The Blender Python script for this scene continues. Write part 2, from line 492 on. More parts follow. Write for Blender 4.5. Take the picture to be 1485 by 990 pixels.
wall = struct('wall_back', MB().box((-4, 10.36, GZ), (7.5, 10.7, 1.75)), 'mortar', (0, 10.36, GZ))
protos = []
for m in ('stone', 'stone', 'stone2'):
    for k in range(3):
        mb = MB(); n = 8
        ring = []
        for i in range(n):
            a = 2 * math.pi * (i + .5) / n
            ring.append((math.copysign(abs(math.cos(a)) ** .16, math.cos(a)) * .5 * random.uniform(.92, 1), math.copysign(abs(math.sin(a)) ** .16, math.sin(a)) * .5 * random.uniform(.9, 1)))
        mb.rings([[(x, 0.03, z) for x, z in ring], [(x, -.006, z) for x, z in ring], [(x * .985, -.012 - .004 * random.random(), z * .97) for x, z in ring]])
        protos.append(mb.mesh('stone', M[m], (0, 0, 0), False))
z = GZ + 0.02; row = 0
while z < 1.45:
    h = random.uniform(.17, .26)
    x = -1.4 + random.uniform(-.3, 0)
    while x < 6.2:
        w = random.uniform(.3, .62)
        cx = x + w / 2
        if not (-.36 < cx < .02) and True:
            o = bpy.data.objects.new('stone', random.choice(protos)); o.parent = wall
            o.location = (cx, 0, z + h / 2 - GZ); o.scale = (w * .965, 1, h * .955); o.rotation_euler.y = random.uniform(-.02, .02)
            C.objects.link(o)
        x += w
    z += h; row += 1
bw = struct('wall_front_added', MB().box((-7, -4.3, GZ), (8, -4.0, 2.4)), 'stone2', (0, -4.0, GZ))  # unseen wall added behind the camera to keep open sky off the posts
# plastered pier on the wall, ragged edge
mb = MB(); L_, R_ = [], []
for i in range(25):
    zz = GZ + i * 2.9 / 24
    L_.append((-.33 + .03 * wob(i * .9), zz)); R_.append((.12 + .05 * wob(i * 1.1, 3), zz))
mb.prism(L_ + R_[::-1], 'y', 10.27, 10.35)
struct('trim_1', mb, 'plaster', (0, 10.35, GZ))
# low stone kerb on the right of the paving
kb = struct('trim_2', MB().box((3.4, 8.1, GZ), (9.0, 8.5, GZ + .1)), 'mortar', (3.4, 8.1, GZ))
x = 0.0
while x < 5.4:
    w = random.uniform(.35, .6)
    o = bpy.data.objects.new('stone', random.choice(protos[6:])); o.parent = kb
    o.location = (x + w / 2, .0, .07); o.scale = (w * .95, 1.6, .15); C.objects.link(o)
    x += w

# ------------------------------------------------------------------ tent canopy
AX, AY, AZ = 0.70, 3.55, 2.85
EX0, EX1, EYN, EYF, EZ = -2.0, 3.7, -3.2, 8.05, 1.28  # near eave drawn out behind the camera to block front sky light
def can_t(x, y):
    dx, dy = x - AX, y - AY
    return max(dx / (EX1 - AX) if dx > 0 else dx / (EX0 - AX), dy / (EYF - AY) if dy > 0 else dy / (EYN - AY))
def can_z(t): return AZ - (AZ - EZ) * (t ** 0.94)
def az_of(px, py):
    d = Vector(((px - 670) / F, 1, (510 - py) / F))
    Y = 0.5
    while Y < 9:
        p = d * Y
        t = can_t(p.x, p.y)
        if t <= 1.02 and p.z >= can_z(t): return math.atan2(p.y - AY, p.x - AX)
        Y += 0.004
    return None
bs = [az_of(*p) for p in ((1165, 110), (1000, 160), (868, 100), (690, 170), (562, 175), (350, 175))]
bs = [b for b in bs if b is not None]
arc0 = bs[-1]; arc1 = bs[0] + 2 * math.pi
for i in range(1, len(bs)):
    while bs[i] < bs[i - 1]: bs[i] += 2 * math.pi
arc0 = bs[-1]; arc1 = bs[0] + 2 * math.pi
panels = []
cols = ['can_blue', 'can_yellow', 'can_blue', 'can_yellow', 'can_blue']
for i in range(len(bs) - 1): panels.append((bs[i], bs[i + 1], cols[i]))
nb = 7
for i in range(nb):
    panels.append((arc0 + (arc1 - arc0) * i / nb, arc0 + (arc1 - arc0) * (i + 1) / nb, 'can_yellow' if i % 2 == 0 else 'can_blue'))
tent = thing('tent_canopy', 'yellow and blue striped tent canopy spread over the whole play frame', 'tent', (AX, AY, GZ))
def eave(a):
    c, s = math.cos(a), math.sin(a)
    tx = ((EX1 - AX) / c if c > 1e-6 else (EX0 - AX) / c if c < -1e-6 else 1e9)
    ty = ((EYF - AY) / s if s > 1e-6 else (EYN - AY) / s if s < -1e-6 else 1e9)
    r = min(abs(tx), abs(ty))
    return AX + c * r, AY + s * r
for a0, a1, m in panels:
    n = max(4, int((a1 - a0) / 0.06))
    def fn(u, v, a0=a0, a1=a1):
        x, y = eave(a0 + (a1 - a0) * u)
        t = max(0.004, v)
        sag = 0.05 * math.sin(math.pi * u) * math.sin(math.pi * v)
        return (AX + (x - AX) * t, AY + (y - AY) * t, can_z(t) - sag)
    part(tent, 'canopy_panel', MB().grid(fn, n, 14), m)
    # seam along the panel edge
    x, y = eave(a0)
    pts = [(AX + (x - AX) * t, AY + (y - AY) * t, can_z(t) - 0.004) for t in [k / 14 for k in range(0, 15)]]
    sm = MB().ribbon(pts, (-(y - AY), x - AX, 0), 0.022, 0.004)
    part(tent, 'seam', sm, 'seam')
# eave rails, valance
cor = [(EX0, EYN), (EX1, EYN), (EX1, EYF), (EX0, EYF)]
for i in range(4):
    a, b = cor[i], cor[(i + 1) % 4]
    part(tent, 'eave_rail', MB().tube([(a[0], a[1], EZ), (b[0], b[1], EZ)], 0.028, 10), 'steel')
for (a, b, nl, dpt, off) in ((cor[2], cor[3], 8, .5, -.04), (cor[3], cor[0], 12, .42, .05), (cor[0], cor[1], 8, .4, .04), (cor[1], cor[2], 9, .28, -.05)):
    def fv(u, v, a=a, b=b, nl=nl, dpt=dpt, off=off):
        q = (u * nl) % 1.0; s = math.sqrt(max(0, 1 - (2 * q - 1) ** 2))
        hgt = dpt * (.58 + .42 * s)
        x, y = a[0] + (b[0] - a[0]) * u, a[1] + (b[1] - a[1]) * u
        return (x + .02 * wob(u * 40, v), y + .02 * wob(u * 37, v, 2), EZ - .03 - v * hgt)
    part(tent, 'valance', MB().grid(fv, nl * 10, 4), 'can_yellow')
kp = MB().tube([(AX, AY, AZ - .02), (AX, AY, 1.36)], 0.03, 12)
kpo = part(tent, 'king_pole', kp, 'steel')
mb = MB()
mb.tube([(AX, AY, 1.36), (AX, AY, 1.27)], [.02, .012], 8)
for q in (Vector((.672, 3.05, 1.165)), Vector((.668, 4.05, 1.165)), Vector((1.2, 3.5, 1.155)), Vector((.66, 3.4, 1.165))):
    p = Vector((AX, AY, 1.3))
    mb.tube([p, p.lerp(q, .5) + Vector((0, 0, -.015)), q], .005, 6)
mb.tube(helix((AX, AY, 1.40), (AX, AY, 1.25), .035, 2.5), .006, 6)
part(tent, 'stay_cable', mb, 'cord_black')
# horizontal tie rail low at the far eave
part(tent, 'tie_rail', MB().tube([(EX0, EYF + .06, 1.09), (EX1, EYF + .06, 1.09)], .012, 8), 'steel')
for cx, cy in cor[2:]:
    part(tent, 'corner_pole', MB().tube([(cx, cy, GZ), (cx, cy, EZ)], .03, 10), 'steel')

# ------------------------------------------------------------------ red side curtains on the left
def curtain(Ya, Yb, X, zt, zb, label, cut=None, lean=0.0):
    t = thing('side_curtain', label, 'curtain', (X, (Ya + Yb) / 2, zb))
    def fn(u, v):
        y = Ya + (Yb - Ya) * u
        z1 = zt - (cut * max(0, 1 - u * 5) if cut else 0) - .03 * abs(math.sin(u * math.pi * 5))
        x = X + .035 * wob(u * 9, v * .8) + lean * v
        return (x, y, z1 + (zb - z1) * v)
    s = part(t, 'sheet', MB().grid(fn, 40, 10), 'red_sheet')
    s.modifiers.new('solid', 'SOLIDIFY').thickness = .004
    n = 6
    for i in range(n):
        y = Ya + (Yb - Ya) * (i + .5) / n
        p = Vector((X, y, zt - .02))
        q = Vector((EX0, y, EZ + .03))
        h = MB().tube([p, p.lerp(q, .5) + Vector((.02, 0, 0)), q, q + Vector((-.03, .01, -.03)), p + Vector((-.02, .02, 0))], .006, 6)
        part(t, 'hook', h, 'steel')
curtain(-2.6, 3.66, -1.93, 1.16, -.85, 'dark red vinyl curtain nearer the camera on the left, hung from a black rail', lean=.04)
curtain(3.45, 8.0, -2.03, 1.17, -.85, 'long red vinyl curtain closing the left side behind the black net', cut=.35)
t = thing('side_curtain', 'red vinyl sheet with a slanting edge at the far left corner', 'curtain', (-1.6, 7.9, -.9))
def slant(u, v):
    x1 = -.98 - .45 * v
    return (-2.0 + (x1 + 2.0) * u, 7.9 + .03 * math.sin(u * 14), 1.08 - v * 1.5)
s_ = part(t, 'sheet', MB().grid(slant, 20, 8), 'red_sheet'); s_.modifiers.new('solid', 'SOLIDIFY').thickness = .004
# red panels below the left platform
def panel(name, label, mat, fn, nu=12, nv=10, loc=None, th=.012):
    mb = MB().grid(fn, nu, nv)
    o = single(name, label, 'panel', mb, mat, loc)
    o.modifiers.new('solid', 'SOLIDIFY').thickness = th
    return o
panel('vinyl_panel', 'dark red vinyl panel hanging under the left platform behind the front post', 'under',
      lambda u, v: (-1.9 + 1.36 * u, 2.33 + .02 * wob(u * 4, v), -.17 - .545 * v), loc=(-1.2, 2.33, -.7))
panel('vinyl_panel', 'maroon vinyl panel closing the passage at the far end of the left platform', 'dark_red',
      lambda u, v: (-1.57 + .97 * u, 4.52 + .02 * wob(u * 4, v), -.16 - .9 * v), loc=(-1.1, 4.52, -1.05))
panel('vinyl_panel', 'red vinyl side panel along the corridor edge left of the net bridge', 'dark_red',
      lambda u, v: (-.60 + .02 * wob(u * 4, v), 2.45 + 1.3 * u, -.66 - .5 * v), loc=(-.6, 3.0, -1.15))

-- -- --

_Written exercise_: Using the listing above, locate the lines that hold "from" and copy each one.

_Solution for this exercise_:
The Blender Python script for this scene continues. Write part 2, from line 492 on. More parts follow. Write for Blender 4.5. Take the picture to be 1485 by 990 pixels.
curtain(-2.6, 3.66, -1.93, 1.16, -.85, 'dark red vinyl curtain nearer the camera on the left, hung from a black rail', lean=.04)